Thursday, November 12, 2015

SPECTRE movie review

I officially start the #LeaSeydouxForNext007 campaign.

SPECTRE is the 24th Bond film, and the fourth film with Daniel Craig as James Bond. This next chapter in Bond's story ("next chapter", yes!) follows Bond as he confronts this shady organization, SPECTRE, and its head, Franz Oberhauser.

Craig's first Bond film was Casino Royale, and as a kid who never really liked the older Bond films, I loved it. It's darker and more serious than most other Bond films and it takes the basic character elements of Bond and deconstructs him and all his in/famous elements, and makes a really compelling character study. It was followed by the messy but still not bad Quantum of Solace and the fun and beautiful Skyfall. With the most recent installment, SPECTRE, I'm reminded why I particularly love the Craig series in the first place.

At first glance, SPECTRE is your standard, old-fashioned Bond flick. It has exotic locations, fast cars, a big, menacing henchman, gadgetry, and most obviously, Bond being suave and deadly. At its core, however, SPECTRE deviates from the norm more than any film in the Craig quadrilogy. Yes, for the first time ever, the term "quadrilogy" is applicable to the usually-serialized Bond filmography, and that is what sets SPECTRE apart.

Bond is back, but he isn't Bond. The aftereffects of the deaths of Vesper (in Casino Royale) and M (in Skyfall) carry over into this film, and even kick-start the story (not unlike the opening of Quantum of Solace). There are some callbacks to previous films here and there, then the film takes the bold move of revealing that all the films are connected (intended or not) through the titular organization. Revealing inter-connectivity is a risky move for a franchise built on serialized, disconnected storytelling, and I definitely would've been bothered by it had it not been the centerpiece to a (mostly) fulfilling culmination of a quadrilogy.

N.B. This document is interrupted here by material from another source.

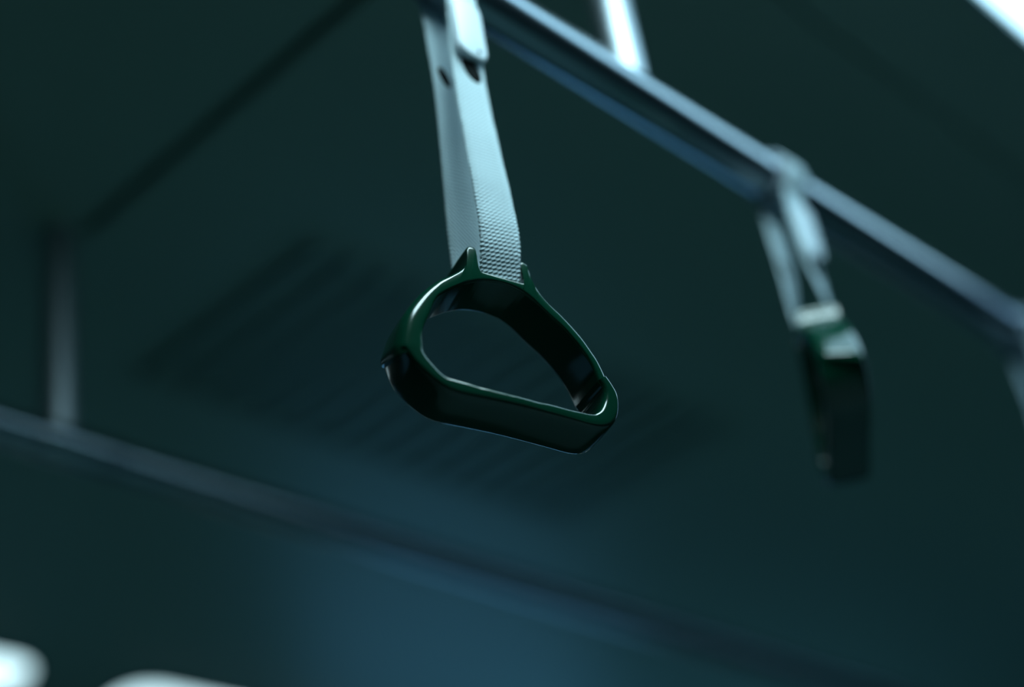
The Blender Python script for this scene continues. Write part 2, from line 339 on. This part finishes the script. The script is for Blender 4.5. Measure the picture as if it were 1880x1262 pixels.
def make_strap(x, turn, drop, label, protos=None, tilt=TILT):
    """one hanging strap; turn = how far the handle is twisted about the plumb line, drop = rail axis to handle origin"""
    root = empty('hand_strap', (x, NEAR_Y, RAIL_Z))
    top, bot = -0.0165, -drop + 0.0365        # ends of the visible web legs
    def frame(z):
        t = min(max((z - top)/(bot - top), 0), 1)
        a = turn*(t if drop > .2 else t**2.2)
        return Vector((math.cos(a), -math.sin(a), 0)), Vector((math.sin(a), math.cos(a), 0))
    Lz = bot - top
    sep = [(0.0, 0.0128), (0.10, 0.0104), (0.30, 0.0090), (0.42, 0.0098), (0.58, 0.0125), (0.74, 0.0160), (0.86, 0.0183), (0.93, 0.0168), (1.0, 0.0112)]
    if drop < .2: sep = [(0.0, 0.0128), (0.15, 0.0108), (0.5, 0.0105), (0.75, 0.0125), (0.9, 0.0140), (1.0, 0.0112)]
    sm = lambda t: sum(lerp_table(sep, t + 0.012*j) for j in range(-3, 4))/7
    bm = bmesh.new(); uvl = bm.loops.layers.uv.new('UVMap')
    pts, Ws = [], []
    n = max(int(abs(Lz)/0.0008), 60)
    for sgn in (-1, 1):                      # front leg, rear leg
        P, W = [], []
        for k in range(n+1):
            t = k/n; z = top + Lz*t
            w, d = frame(z)
            P.append(d*(sgn*sm(t)) + Vector((0.004*(1-t) if drop > .2 else 0, 0, z))); W.append(w)
        pts.append(P); Ws.append(W)
    # over the rail from the rear leg to the front leg
    R = RAIL_R + 0.0035
    over, ow = [], []
    for k in range(41):
        a = math.radians(-48 + 276*k/40)
        over.append(Vector((0.004 if drop > .2 else 0, R*math.cos(a), R*math.sin(a)))); ow.append(Vector((1, 0, 0)))
    line = list(reversed(pts[1])) + over + pts[0]
    wid = list(reversed(Ws[1])) + ow + Ws[0]
    nor = []
    for k in range(len(line)):
        tg = (line[min(k+1, len(line)-1)] - line[max(k-1, 0)]).normalized()
        nor.append(tg.cross(wid[k]).normalized())
    ribbon(bm, line, wid, nor, 0.0252, 0.0016, uvl)
    sharp(obj('webbing', bm, M_web, root), 60)
    # sleeve gripping the rail
    bm = bmesh.new(); w = 0.034
    hollow(bm, w, [(0, RAIL_R+.0003), (0, RAIL_R+.0014), (0.0007, RAIL_R+.0022), (0.002, RAIL_R+.0026), (w-.002, RAIL_R+.0026), (w-.0007, RAIL_R+.0022), (w, RAIL_R+.0014), (w, RAIL_R+.0003)])
    sharp(obj('rail_sleeve', bm, M_sleeve, root))
    # white clip lying on the front leg
    bm = bmesh.new()
    zc = -0.0545; w_, d_ = frame(zc)
    mat3 = Matrix((w_, Vector((0, 0, 1)), -d_)).transposed().to_4x4()
    mat3.translation = Vector((0.004, 0, zc)) - d_*0.0100
    slab(bm, mat3, 0.0248, 0.050, 0.0060, 0.0090, 0.003)
    cl = obj('clip', bm, M_clip, root); tag(cl, 'white plastic clip')
    bm = bmesh.new()
    p = mat3 @ Vector((0.004, -0.0185, 0.0058)); tube(bm, p, p - d_*0.0010, [(0, .0014), (.0007, .0013), (.001, .0008)], 16)
    obj('rivet', bm, M_black, cl)
    # black oval discs stand in for the dark of holes through both legs
    for sgn, rx, rz, dx, zz in ((-1, 0.0062, 0.0100, 0.001, -0.0850), (1, 0.0036, 0.0078, -0.005, -0.0795)):
        bm = bmesh.new(); t = (zz-top)/Lz; w_, d_ = frame(zz)
        c = Vector((0.004 if drop > .2 else 0, 0, zz)) + d_*(sgn*sm(t)) + w_*dx
        f = -d_
        up = (Vector((0, 0, 1)) + w_*(-0.45)).normalized(); sd = (w_ + Vector((0, 0, 1))*0.45).normalized()
        rings(bm, [[c + f*h + (sd*math.cos(2*math.pi*k/32)*rx + up*math.sin(2*math.pi*k/32)*rz)*q for k in range(32)] for q, h in ((1, -.0011), (1, .0011), (.93, .0016), (.6, .0019))])
        tag(sharp(obj('hole_disc', bm, M_black, root)), 'dark disc standing in for an oval hole')
    # handle
    hb = empty_free = None
    loc = Vector((0, 0, -drop)); rot = Euler((0, 0, -turn))
    piv = Vector((0, 0, 0.038))
    Mh = Matrix.Translation(loc) @ rot.to_matrix().to_4x4() @ Matrix.Translation(piv) @ Matrix.Rotation(-tilt, 4, 'Y') @ Matrix.Translation(-piv)
    if protos is None:
        bm = bmesh.new(); make_ring(bm); ring = sharp(obj('handle_ring', bm, M_green, root), 40)
        bm = bmesh.new(); make_grip(bm); grip = sharp(obj('grip', bm, M_grip, ring), 40)
        tag(grip, 'dark green grip bar with finger waves')
    else:
        ring = protos[0].copy(); COL.objects.link(ring); ring.parent = root
        grip = protos[1].copy(); COL.objects.link(grip); grip.parent = ring
    ring.matrix_local = Mh
    tag(root, label, 'hand strap', 'hand straps on the near handrail')
    return ring, grip
pr = make_strap(0.614, math.radians(21), RING_DROP, 'sharp green hand strap on white webbing, its open handle seen in full')
make_strap(0.975, math.radians(-37), 0.185, 'blurred green hand strap hanging edge-on to the right of the sharp one', pr)
make_strap(1.352, math.radians(-20), 0.235, 'strap cut off by the right edge, only its pale clip and webbing showing', pr)

# ------------------------------------------------------------------ camera
cd = bpy.data.cameras.new('camera'); cam = bpy.data.objects.new('camera', cd); COL.objects.link(cam)
right = Vector((0.6899589, -0.7096227, -0.14280172)); down = Vector((0.30303299, 0.46232994, -0.83331988)); fwd = Vector((0.65736422, 0.53168284, 0.53402775))
mw = Matrix((right, -down, -fwd)).transposed().to_4x4(); mw.translation = (0, 0, CAM_Z)
cam.matrix_world = mw
cd.sensor_width = 36; cd.lens = 3160/1880*36
cd.clip_start = 0.02
cd.dof.use_dof = True; cd.dof.focus_distance = 0.935; cd.dof.aperture_fstop = 1.6
S.camera = cam

w = bpy.data.worlds.new('world'); w.use_nodes = True; S.world = w
w.node_tree.nodes['Background'].inputs['Color'].default_value = (0.02, 0.05, 0.07, 1)
w.node_tree.nodes['Background'].inputs['Strength'].default_value = 0.3
vs = S.view_settings
S.display_settings.display_device = 'sRGB'
vs.view_transform = 'Standard'; vs.look = 'None'; vs.exposure = 0.0; vs.gamma = 1.0; vs.use_curve_mapping = False
S.cycles.use_denoising = True
S.cycles.max_bounces = 8
S.cycles.sample_clamp_indirect = 4.0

There's two things the Craig Bond movies have been about to me; Bond maybe not needing to live this lone assassin life, and the better portrayals of "Bond girls". In Casino, Bond fell in love with Vesper (Eva Green, the best Bond girl so far) and almost left the spy life to settle down with her. However, she's killed and Bond returns to the spy life. In Quantum, Bond and Camille Montes (Olga Kurylenko) go on the same "revenge" journey, which ends with a great moment with them in a burning building. In Skyfall, Bond's relationship with M is challenged when he goes MIA for a few months due to mental and physical stress from his job and when a scorned ex-agent of M's returns. SPECTRE excels in and continues the use of both those aspects, having Dr. Madeleine Swann (the amazing Lea Seydoux) being Bond's out of the assassin life. Granted, the film doesn't execute this perfectly, as the relationship between Bond and Swann could've been developed more and the finale could've been drawn out longer to really resonate more, but for what it and was and its intention, it was a wholly satisfying fourth and final part of a larger story.

Other than Bond and Swann and their respective portrayals, there's still much to love in SPECTRE. Director Sam Mendes delivers what definitely is the best Bond opening of the Craig series, utilizing a beautifully done tracking shot for almost half the opening. Following this, the audience is treated with a variety of set pieces and locations, which cinematographer Hoyte van Hoytema captures astoundingly, and those completely different locations and set pieces all manage to remain visually coherent with each other throughout the rest of the film.

Dave Baustista enters the frame as Mr. Hinx, and his screen presence is so good. He only has one line, but he's easily the most enjoyable villain in the film. Christoph Waltz' Franz Obenhauser is just fine. Watlz is serviceable in the role, but the film does not do anything to justify keeping the character shrouded in mystery in the film's advertising. They had the opportunity to make a really compelling villain that was tied to Bond's fictional past (another fundamental of the Craig series), but they cop out at the last act and stage a reveal that is unimpactful and unnecessary. Note that I say reveal and not "twist", because it's not a twist. It doesn't change the story or the perception of the story whatsoever. The story cites an irrelevant name and leaves it at that, showing no interest in expanding upon it. It's by far the weakest aspect of the movie, but too insignificant to make a dent in my real liking for the film.

SPECTRE is many things; bold, grand, beautiful, personal, fun, but old-school Bond is not one of them. That is perhaps why I love it and the Craig series so much.